| WORK TO DO |
Leave the pictures out. Retype exactly the lines below from the one containing "Generate a Blender" through the one containing "scene.camera = cam_ob", and no others.

=-=-=

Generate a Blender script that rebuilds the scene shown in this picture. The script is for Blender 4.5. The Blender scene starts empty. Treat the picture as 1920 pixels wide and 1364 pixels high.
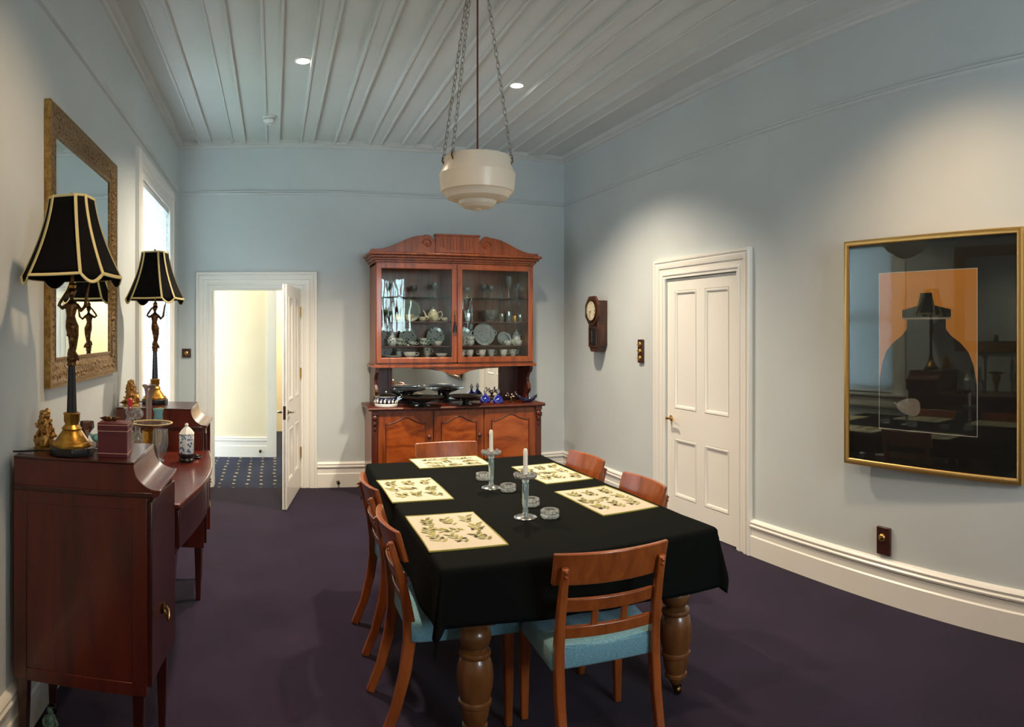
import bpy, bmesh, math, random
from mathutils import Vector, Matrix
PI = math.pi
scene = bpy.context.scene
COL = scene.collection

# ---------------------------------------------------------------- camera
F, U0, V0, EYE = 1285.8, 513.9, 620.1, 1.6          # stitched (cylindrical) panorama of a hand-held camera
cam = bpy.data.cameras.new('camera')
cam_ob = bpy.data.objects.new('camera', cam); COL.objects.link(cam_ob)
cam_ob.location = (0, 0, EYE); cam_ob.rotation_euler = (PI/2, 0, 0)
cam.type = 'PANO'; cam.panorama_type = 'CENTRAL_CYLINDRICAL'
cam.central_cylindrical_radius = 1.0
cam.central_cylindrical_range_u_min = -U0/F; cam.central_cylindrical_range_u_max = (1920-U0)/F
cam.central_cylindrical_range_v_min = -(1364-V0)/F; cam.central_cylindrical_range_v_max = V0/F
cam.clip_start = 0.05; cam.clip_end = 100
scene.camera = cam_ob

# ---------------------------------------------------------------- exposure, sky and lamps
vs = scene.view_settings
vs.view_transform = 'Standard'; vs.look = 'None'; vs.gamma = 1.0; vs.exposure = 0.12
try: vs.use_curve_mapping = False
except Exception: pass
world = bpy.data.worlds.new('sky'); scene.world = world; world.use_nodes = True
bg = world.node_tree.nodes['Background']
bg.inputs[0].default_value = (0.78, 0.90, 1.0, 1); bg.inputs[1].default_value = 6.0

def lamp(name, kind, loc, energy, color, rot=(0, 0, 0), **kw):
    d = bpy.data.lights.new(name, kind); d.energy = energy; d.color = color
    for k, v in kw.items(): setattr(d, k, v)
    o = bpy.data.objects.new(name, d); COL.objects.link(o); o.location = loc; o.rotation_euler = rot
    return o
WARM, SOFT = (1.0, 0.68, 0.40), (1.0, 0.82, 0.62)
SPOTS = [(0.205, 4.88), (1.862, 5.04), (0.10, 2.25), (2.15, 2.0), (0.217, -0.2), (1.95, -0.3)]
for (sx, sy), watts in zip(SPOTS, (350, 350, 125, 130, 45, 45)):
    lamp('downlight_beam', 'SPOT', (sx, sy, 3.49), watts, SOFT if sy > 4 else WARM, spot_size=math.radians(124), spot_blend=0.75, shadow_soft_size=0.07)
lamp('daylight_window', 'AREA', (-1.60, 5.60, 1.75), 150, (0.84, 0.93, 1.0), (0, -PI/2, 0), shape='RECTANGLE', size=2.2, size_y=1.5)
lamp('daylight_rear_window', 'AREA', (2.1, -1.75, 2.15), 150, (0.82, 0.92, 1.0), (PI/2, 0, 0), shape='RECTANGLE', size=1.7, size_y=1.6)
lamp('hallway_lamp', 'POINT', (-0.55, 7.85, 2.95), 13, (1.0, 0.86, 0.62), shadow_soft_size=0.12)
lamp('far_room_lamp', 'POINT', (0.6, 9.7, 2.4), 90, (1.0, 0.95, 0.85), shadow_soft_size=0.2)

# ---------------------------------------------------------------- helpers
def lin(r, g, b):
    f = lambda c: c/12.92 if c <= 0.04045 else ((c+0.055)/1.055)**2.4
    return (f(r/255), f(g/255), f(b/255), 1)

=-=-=

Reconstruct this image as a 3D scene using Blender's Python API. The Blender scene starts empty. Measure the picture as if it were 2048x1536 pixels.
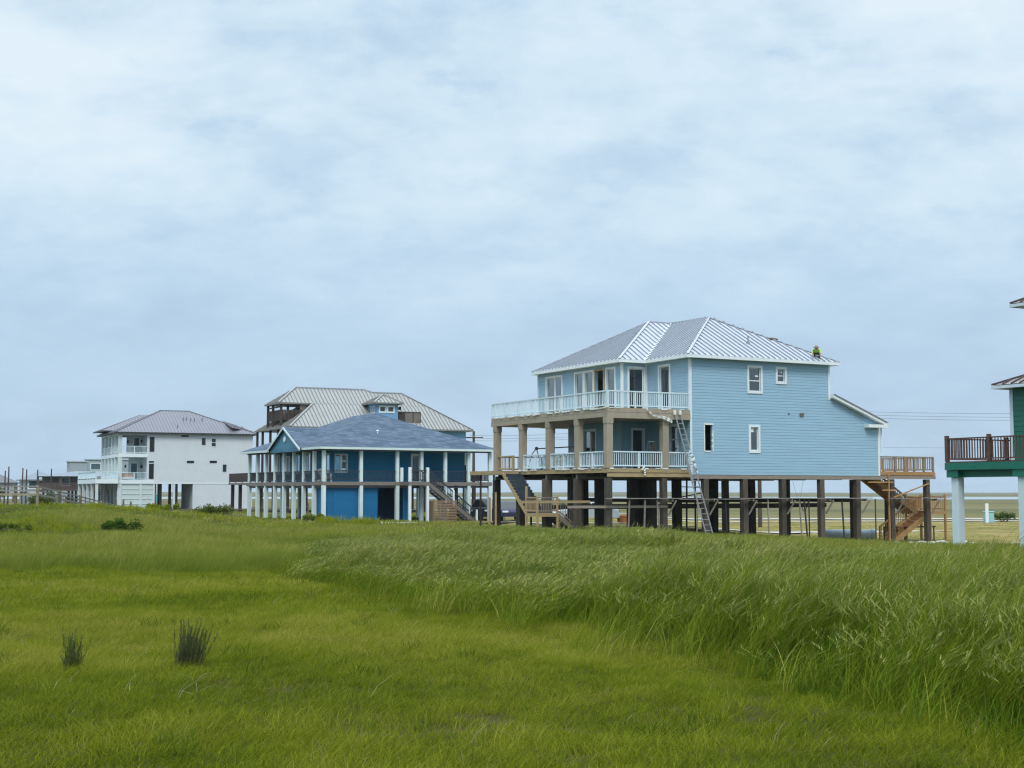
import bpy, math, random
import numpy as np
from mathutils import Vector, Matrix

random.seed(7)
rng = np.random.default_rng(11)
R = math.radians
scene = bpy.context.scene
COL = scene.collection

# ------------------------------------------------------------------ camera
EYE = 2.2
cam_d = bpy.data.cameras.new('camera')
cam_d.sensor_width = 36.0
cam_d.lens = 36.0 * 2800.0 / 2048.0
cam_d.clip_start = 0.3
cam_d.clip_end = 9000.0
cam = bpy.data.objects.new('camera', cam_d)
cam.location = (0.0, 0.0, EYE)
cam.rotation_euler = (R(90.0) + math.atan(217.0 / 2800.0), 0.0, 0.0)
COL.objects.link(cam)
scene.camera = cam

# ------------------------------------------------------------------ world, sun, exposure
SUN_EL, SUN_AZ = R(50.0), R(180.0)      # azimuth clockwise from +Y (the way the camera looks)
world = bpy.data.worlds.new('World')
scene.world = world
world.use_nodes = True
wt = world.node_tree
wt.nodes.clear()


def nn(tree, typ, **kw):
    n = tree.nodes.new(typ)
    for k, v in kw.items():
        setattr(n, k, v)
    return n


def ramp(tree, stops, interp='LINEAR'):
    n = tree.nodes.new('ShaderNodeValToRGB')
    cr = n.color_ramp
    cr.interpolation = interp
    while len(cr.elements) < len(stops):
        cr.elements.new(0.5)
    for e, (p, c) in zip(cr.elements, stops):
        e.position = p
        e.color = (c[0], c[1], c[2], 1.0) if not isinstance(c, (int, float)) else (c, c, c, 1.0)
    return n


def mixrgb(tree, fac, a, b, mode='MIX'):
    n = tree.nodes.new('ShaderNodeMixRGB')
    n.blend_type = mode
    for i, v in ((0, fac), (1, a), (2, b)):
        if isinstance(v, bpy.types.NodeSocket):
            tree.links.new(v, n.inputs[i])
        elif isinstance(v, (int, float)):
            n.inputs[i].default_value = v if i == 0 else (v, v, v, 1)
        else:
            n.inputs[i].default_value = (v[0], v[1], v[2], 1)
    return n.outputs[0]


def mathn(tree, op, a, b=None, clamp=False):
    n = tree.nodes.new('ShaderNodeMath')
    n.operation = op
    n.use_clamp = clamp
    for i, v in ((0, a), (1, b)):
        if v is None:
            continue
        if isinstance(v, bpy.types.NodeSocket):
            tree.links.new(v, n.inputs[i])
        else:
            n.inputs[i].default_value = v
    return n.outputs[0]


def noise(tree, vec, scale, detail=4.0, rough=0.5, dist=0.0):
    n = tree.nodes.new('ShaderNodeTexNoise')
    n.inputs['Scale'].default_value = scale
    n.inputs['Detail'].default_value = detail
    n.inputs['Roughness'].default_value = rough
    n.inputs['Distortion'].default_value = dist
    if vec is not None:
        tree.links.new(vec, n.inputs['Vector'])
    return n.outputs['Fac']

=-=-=

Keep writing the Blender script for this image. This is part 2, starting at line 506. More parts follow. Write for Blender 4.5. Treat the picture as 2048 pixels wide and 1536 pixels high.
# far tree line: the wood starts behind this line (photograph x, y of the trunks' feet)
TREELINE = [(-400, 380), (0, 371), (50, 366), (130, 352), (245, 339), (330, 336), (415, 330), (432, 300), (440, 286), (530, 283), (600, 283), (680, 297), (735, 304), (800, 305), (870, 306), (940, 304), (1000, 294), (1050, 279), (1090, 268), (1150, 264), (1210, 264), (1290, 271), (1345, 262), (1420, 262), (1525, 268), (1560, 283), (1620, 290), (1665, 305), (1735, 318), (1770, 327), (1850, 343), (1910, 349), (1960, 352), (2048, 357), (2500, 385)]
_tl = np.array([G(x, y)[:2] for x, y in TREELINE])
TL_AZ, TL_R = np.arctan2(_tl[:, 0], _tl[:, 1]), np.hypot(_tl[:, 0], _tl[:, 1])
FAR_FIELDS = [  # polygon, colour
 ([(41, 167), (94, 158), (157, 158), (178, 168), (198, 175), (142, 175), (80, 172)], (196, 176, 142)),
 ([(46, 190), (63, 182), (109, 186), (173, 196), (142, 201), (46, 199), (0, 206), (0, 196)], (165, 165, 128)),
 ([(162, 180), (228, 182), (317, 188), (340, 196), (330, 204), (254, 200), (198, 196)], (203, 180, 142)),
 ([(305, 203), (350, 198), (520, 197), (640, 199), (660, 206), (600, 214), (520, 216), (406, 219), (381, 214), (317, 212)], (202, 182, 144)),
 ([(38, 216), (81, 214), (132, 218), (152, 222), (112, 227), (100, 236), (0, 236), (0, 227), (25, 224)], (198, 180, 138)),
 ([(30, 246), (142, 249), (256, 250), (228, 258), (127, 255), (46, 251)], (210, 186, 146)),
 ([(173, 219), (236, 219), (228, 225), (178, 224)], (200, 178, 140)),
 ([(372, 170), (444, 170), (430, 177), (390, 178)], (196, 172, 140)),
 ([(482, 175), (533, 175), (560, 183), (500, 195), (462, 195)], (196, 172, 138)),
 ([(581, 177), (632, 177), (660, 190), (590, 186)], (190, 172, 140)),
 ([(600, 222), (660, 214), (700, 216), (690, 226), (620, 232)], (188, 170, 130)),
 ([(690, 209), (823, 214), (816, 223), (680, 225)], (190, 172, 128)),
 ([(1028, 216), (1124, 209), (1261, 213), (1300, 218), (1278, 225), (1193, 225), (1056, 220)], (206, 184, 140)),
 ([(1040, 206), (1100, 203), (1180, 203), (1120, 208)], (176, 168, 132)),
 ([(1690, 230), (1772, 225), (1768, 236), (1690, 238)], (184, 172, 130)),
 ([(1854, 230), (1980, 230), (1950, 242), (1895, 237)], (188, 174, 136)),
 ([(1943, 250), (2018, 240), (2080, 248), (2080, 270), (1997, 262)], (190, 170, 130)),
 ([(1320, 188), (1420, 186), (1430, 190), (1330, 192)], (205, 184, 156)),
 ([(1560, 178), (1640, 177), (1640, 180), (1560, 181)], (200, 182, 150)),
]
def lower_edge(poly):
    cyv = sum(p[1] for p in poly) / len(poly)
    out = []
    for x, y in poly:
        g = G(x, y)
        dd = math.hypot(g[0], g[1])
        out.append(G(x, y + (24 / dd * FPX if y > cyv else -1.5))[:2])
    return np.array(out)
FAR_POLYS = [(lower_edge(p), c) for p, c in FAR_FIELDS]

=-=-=

| RESULT OF THIS EXERCISE |
Generate a Blender script that rebuilds the scene shown in this picture. The script is for Blender 4.5. The Blender scene starts empty. Treat the picture as 1920 pixels wide and 1364 pixels high.
import bpy, bmesh, math, random
from mathutils import Vector, Matrix
PI = math.pi
scene = bpy.context.scene
COL = scene.collection

# ---------------------------------------------------------------- camera
F, U0, V0, EYE = 1285.8, 513.9, 620.1, 1.6          # stitched (cylindrical) panorama of a hand-held camera
cam = bpy.data.cameras.new('camera')
cam_ob = bpy.data.objects.new('camera', cam); COL.objects.link(cam_ob)
cam_ob.location = (0, 0, EYE); cam_ob.rotation_euler = (PI/2, 0, 0)
cam.type = 'PANO'; cam.panorama_type = 'CENTRAL_CYLINDRICAL'
cam.central_cylindrical_radius = 1.0
cam.central_cylindrical_range_u_min = -U0/F; cam.central_cylindrical_range_u_max = (1920-U0)/F
cam.central_cylindrical_range_v_min = -(1364-V0)/F; cam.central_cylindrical_range_v_max = V0/F
cam.clip_start = 0.05; cam.clip_end = 100
scene.camera = cam_ob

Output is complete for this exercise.